Some more information has come out, and it looks like this is _not_ just an ASLR break - it appears that, at very least, it is possible to read arbitrary kernel memory: https://twitter.com/brainsmoke/status/948561799875502080 The PoC in that post is given an address with kernel-only page permissions (here, the address of the syscall table), and then uses the vulnerability to extract the value at that address (here, the first entry in the table - the address of the read syscall implementation) via a speculative execution timing side channel. On Tue, 02 Jan 2018 00:50:46 +0000, Adrian.Danis wrote:
Hi Corey,
It is definitely an interesting problem, although only occurs since Linux 'relies' on ASLR in the kernel for security due to running untrustworthy code in kernel mode. seL4 does not implement KASLR, as seL4 does not have the classes of bugs that ASLR attempts to mitigate the exploitability of. From that side, there is nothing for us to do.

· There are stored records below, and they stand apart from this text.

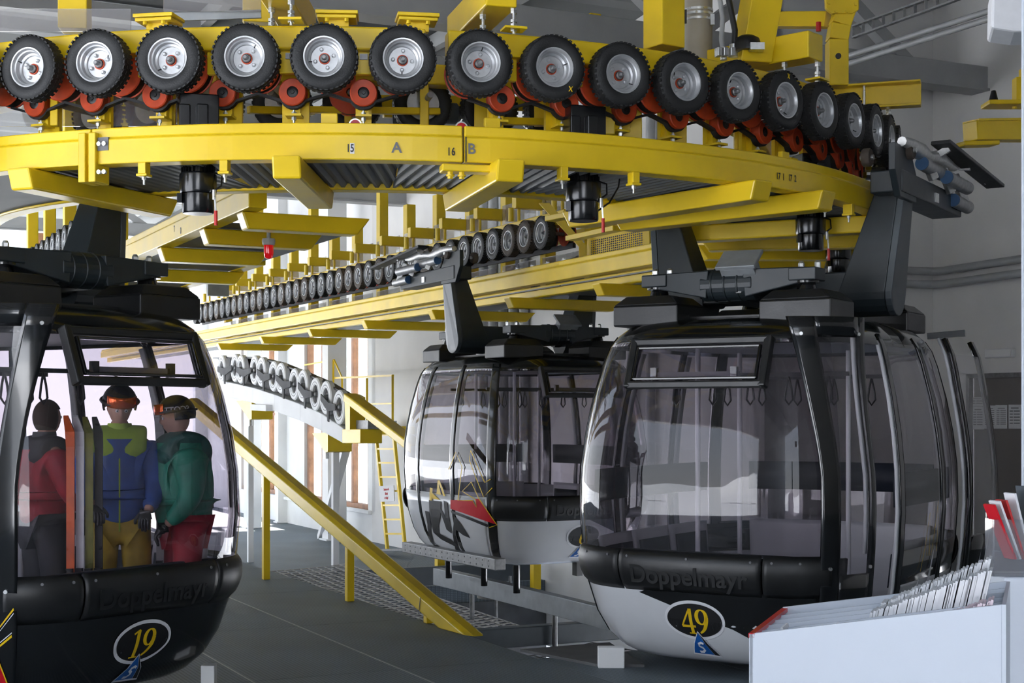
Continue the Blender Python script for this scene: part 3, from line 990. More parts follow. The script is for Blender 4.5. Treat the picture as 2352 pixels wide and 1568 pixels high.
# ---- far straight tyre row
row0 = V2(*W(1250, 535, F * (ZT - EYE) / (HY - 535)).xy)
fb = thing('drive_beam', 'long straight yellow box beam carrying the far tyre row', 'beam', V3(row0, 3.9))
MB().sweep([(row0 + N2 * .16 + D2 * t, N2) for t in (-.35, 17.6)], [(.08, 3.86), (.08, 4.03), (-.08, 4.03), (-.08, 3.86)]).obj('box_girder', YEL, fb, bevel=.012)
MB().sweep([(row0 + N2 * .30 + D2 * t, N2) for t in (-.2, 17.4)], [(.02, 3.60), (.02, 3.66), (-.02, 3.66), (-.02, 3.60)]).obj('belt_run', BELT, fb)
for k in range(38):
    p = row0 + D2 * (.452 * k)
    wheel(fb, (p.x, p.y, ZT), -N2, '%s tyre from the near end of the far straight tyre row' % ordn(k), k < 16, k in (1, 2, 8, 12, 14, 15, 16, 20, 21, 23, 26, 27, 29, 30, 33, 35), random.uniform(0, 6.28))
for k in range(15):
    t = -.2 + 1.17 * k
    p = row0 + N2 * .55 + D2 * t
    tall = 1.75 if k % 3 else 3.3
    th = thing('support_post', '%s yellow support post from the near end behind the far tyre row' % ORD[k], 'post', (p.x, p.y, 3.1), 'yellow posts behind the far tyre row')
    MB().box((p.x, p.y, 3.1 + tall / 2), (.15, .16, tall), TH).obj('upright', YEL2, th, bevel=.01)
    q = p - N2 * .22
    MB().box((q.x, q.y, 4.27), (.52, .12, .15), TH).obj('bracket_arm', YEL2, th, bevel=.008)
    for s in (.03, .14):
        q = row0 + N2 * s + D2 * t
        MB().cyl((q.x, q.y, 4.03), (q.x, q.y, 4.20), .035 if s < .1 else .02, n=10).obj('stud', YEL2, th, 40)
    if k < 14:
        a_, c_ = row0 + N2 * .42 + D2 * (t + .1), row0 + N2 * .42 + D2 * (t + 1.07)
        for z0, z1, w_ in ((4.10, 4.38, 'upper'), (3.30, 3.58, 'lower')):
            MB().prism([V3(a_, z0), V3(c_, z0), V3(c_, z1), V3(a_, z1)], V3(N2 * .012, 0)).obj('guard_panel', POLY, fb)
# ---- tyre row on the lettered siding at far left
p = CR + N2 * (S1 + .22) + D2 * 5
sb = thing('drive_beam', 'straight yellow beam above the tyres at far left', 'beam', V3(p, 3.9))
MB().sweep([(CR + N2 * (S1 + .22) + D2 * t, N2) for t in (4.6, 16)], [(.08, 3.86), (.08, 4.03), (-.08, 4.03), (-.08, 3.86)]).obj('box_girder', YEL2, sb)
for k in range(10):
    p = CR + N2 * (S1 + .06) + D2 * (5.3 + .46 * k)
    wheel(sb, (p.x, p.y, ZT), -N2, '%s tyre from the near end of the row at far left' % ORD[k], False, False, random.uniform(0, 6.28))
for k in range(5):
    p = CR + N2 * (S1 + .35) + D2 * (4.9 + 1.7 * k)
    tag(MB().box((p.x, p.y, 4.5), (.16, .16, 2.9), TH).obj('support_post', YEL2, bevel=.01), '%s yellow post from the front above the tyres at far left' % ORD[k], 'post', 'yellow posts at far left')
# ---- tyres of the inner curve half seen through the gaps
ib = thing('drive_beam', 'inner curved yellow beam behind the near tyres', 'beam', V3(rad(CT, 3.6, -90), 3.9))
MB().sweep(arc(CT, 3.62, AL, AR), [(.07, 3.87), (.07, 4.01), (-.07, 4.01), (-.07, 3.87)]).obj('box_girder', YEL, ib, bevel=.012)
for k in range(9):
    a = math.radians(-118 + 8.1 * k)
    o = V2(math.cos(a), math.sin(a))
    p = CT + o * 3.42
    wheel(ib, (p.x, p.y, ZT), -o, '%s tyre from the left on the inner curve, seen from behind' % ORD[k], False, False, random.uniform(0, 6.28), pulley=k == 4)

# ---- middle frame between the two decks: yellow ladder-like rails, plates seen between rail and tyres
for i, (px0, px1, py, Y, h) in enumerate(((700, 1010, 252, 10.0, .045), (860, 1270, 235, 10.6, .10), (880, 1130, 262, 10.9, .05), (1150, 1330, 278, 10.1, .05), (570, 720, 252, 10.0, .05))):
    tag(MB().bar(W(px0, py, Y), W(px1, py + 4, Y + .3), .05, h).obj('frame_bar', YEL, bevel=.006), '%s horizontal yellow frame bar seen between tyres and rail' % ORD[i], 'beam', 'frame bars behind the near belts')
for i, (px, y0, y1, Y, w) in enumerate(((126, 190, 290, 9.7, .05), (385, 190, 290, 9.6, .10), (512, 200, 280, 9.7, .08), (690, 170, 285, 10.0, .10), (800, 170, 285, 10.1, .05), (975, 90, 290, 10.2, .06), (1110, 200, 300, 10.0, .12),
                                       (1240, 210, 290, 10.3, .08), (1400, 200, 310, 9.9, .07), (1450, 210, 320, 10.1, .14), (1560, 240, 330, 10.4, .10), (1700, 270, 345, 10.8, .09))):
    a, c = W(px, y0, Y), W(px, y1, Y)
    tag(MB().bar(a, c, w, .05, up=(0, 1, 0)).obj('frame_post', YEL, bevel=.006), '%s upright yellow frame post from the left behind the near belts' % ORD[i], 'post', 'frame posts behind the near belts')
th = thing('gear_motor', 'dark grey horizontal gear motor behind the sixth near tyre', 'motor', W(950, 285, 10.6))
a = W(955, 255, 10.6)
MB().cyl(a, a + Vector((.28, .1, 0)), .075, n=20).obj('motor_body', ANTL, th, 40)
MB().cyl(a + Vector((.28, .1, 0)), a + Vector((.31, .11, 0)), .068, .05, n=20).obj('fan_cover', ANTL, th, 40)
MB().box(a + Vector((-.08, 0, -.03)), (.16, .16, .2)).obj('gearbox', ANTL, th, bevel=.01)
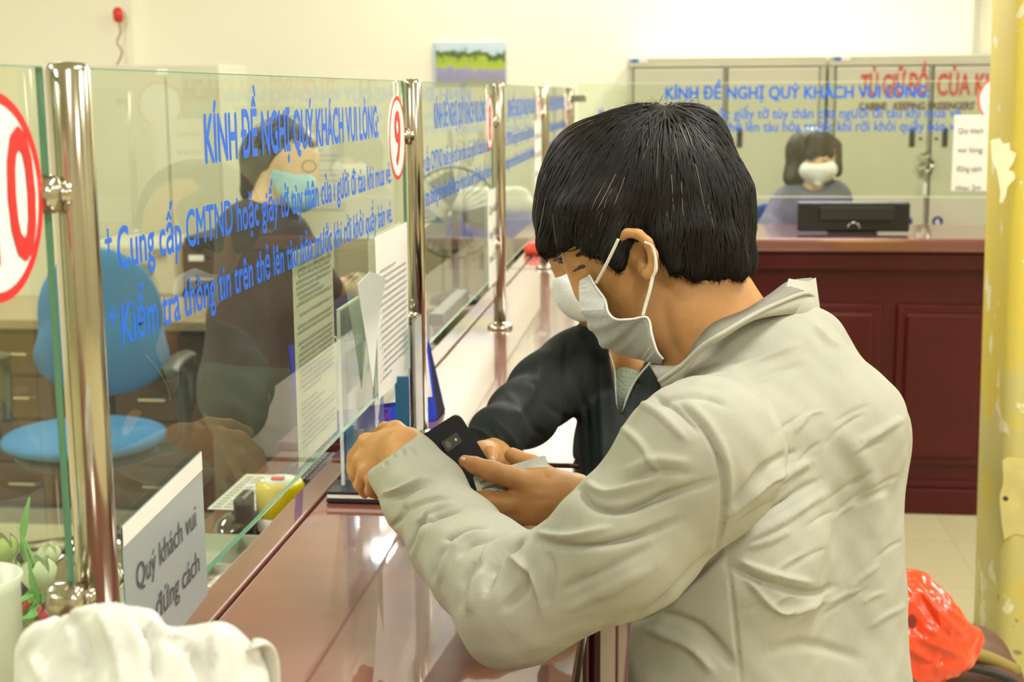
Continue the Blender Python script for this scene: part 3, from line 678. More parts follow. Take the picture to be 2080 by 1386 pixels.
q = on(1,725,690,4.7); office_chair('dark navy office chair beyond the blue calendar, behind two paper notices', (q[0]-.02,4.55), mat('navy_fabric',(.05,.05,.12),.8), .5, dz=-.10)
q = on(1,1530,455,6.2); office_chair('blue chair behind the seated clerk in front of the lockers', (.48,6.42), mat('deep_blue_fabric',(.02,.06,.22),.8), .1)
# desk fan cage
q = on(1,965,460,5.4); t = thing('desk_fan', 'black wire fan cage standing behind the number 8 glass', 'fan', (q[0],5.5,.76)); m = MB(); c = np.array([q[0]-.10,5.5,1.12])
wire = mat('black_wire',(.03,.035,.03),.4)
for k in range(36):
    a = k*math.pi/18
    m.tube(smooth_path([c+np.array([.012*math.cos(a),-.06,.012*math.sin(a)]), c+np.array([.13*math.cos(a),-.05,.13*math.sin(a)]), c+np.array([.175*math.cos(a),0,.175*math.sin(a)]), c+np.array([.1*math.cos(a),.06,.1*math.sin(a)])], 4), .0013, 4)
m.build('cage', wire, t, True)
m = MB(); m.tube([c+np.array([.177*math.cos(a),0,.177*math.sin(a)]) for a in np.linspace(0,2*math.pi,40)], .004, 6); m.build('cage_rim', wire, t, True)
m = MB()
for k in range(3):
    a = k*2*math.pi/3; u = np.array([math.cos(a),0,math.sin(a)]); v = np.array([-math.sin(a),0,math.cos(a)])
    m.add([c+u*.02, c+u*.15+v*.03, c+u*.15-v*.08+np.array([0,.02,0]), c+u*.05-v*.05+np.array([0,.02,0])], [(0,1,2,3),(3,2,1,0)])
m.build('blade', mat('fan_blade',(.25,.28,.28),.3), t)
MB().tube([c+np.array([0,.05,0]), c+np.array([0,.05,-.30])], .014).build('stand', wire, t, True); MB().lathe((c[0],c[1]+.05,.82-.06), [(0,0),(.11,0),(.1,.02),(.02,.05)], 28).build('base', wire, t, True)
t = thing('side_table', 'plain side table carrying the black fan', 'table', (c[0],5.62,0)); MB().box((c[0]-.34,5.37,.73),(c[0]+.13,5.86,.76),.004).build('table_top', deskt, t)
for x in (c[0]-.31,c[0]+.09):
    for y in (5.4,5.82): MB().box((x,y,0),(x+.03,y+.03,.73)).build('leg', woodd, t)

# staff work surface behind the counter ------------------------------------
t = thing('work_desk', 'low brown staff desk running behind the counter below the glass', 'desk', (-.7,2.6,0)); wdm = mat('brown_laminate',(.16,.06,.035),.3,coat=.5,var=.15,vs=4)
MB().box((-.885,1.0,.755), (-.62,4.25,.78), .003).build('desk_top', wdm, t)
for y in (1.02,2.6,4.2): MB().box((-.86,y,0),(-.63,y+.03,.755)).build('side_panel', woodd, t)
MB().box((-.645,1.05,.4),(-.63,4.2,.755)).build('back_panel', woodd, t)
ZD = .78
def dpt(px, py, z=ZD): return on(2, px, py, z)
# keyboard
t = thing('keyboard', 'black computer keyboard lying along the staff desk edge', 'keyboard', tuple(dpt(610,960))); a = dpt(567,995); b_ = dpt(640,940); 
k0 = np.array([-.80,2.74,ZD]); MB().box((-.815,2.74,ZD), (-.665,3.17,ZD+.018), .004).build('keyboard_base', blackp, t)
m = MB(); kc = mat('key_cap',(.06,.06,.065),.35)
for i in range(6):
    for j in range(18):
        x = -.808+i*.0225; y = 2.748+j*.0232
        m.box((x,y,ZD+.018), (x+.019,y+.0195,ZD+.026), .002)
m.build('keys', kc, t)
# paper form, mouse, pot, tray
f = lambda u, v, d=0.: tuple(np.array([-.90+u, 2.60+v, ZD+.001+d])); o = sheet('paper_form', 'white printed form lying flat on the staff desk', f, .10, .26, wav=0); 
V=[];F_=[]
for k in range(12):
    for j in range(4):
        if (k*j) % 5 == 3: continue
        s_ = len(V); V += [f(.006+j*.023,.012+k*.02,.0012),f(.024+j*.023,.012+k*.02,.0012),f(.024+j*.023,.020+k*.02,.0012),f(.006+j*.023,.020+k*.02,.0012)]; F_.append((s_,s_+1,s_+2,s_+3))
mk('printed_table', V, F_, faint, o)
q = dpt(466,1095); t = thing('computer_mouse', 'glossy black computer mouse on the staff desk', 'mouse', tuple(q))
V, Fq = skin([w_e(q+np.array([0,.03,.012]),(.036,.062,.028))], .003, .01, cut=lambda X: ZD+.001-X[...,2]); mk('mouse_shell', V, Fq, mat('gloss_black',(.03,.012,.012),.12,coat=1.), t, True)
MB().tube([q+np.array([-.002,.078,.033]),q+np.array([-.002,.062,.041])], .004).build('scroll_wheel', blackp, t, True)
q = dpt(572,1075); t = thing('yellow_pot', 'yellow plastic pot with a white top beside the counter ledge', 'pot', tuple(q)); yel = mat('yellow_plastic',(.78,.62,.01),.3,coat=.4)
MB().lathe(tuple(q), [(0,.001),(.040,.001),(.043,.01),(.043,.03),(.045,.032),(.045,.085),(.040,.094),(.034,.095),(.033,.088),(0,.088)], 36).build('pot_body', yel, t, True)
MB().lathe(tuple(q), [(.046,.003),(.047,.005),(.047,.028),(.0455,.03)], 36).build('white_base_band', whiteplastic, t, True)
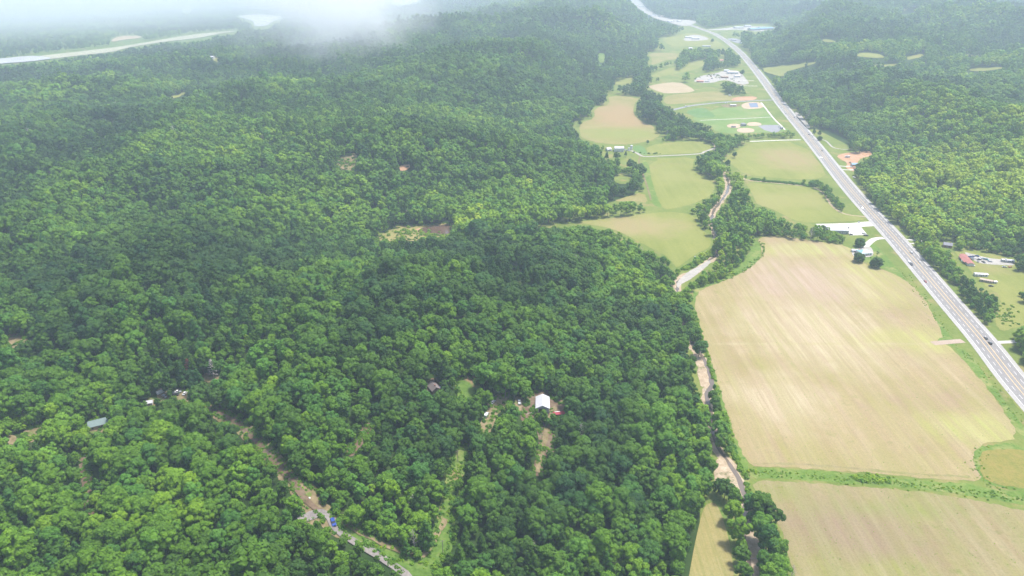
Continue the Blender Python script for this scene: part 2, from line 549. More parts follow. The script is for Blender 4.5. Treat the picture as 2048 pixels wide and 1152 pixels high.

Otherwise you are also correct, probing microarchitectural state to determine what another process is doing is a known and currently unsolvable[1] problem.
Adrian
[1] As far as is currently known and possible by the hardware ISA without truly prohibitive performance costs
On Mon 25-Dec-2017 10:37 AM, Corey Richardson wrote:
https://lwn.net/Articles/738975/
That's really painful, for Linux ;) I don't think seL4 is really impacted? I'm having a hard time thinking about what sensitive information could be disclosed by probing the kernel window. Maybe which memory regions caps being accessed by other concurrently running threads occupy? You could use that to make a covert channel, if the two threads trying to communicate are running in parallel. It seems really dubious that that could give you anything useful otherwise, and as the literature shows timing side channels are unavoidable on x86.
Thought it was interesting and worth sharing!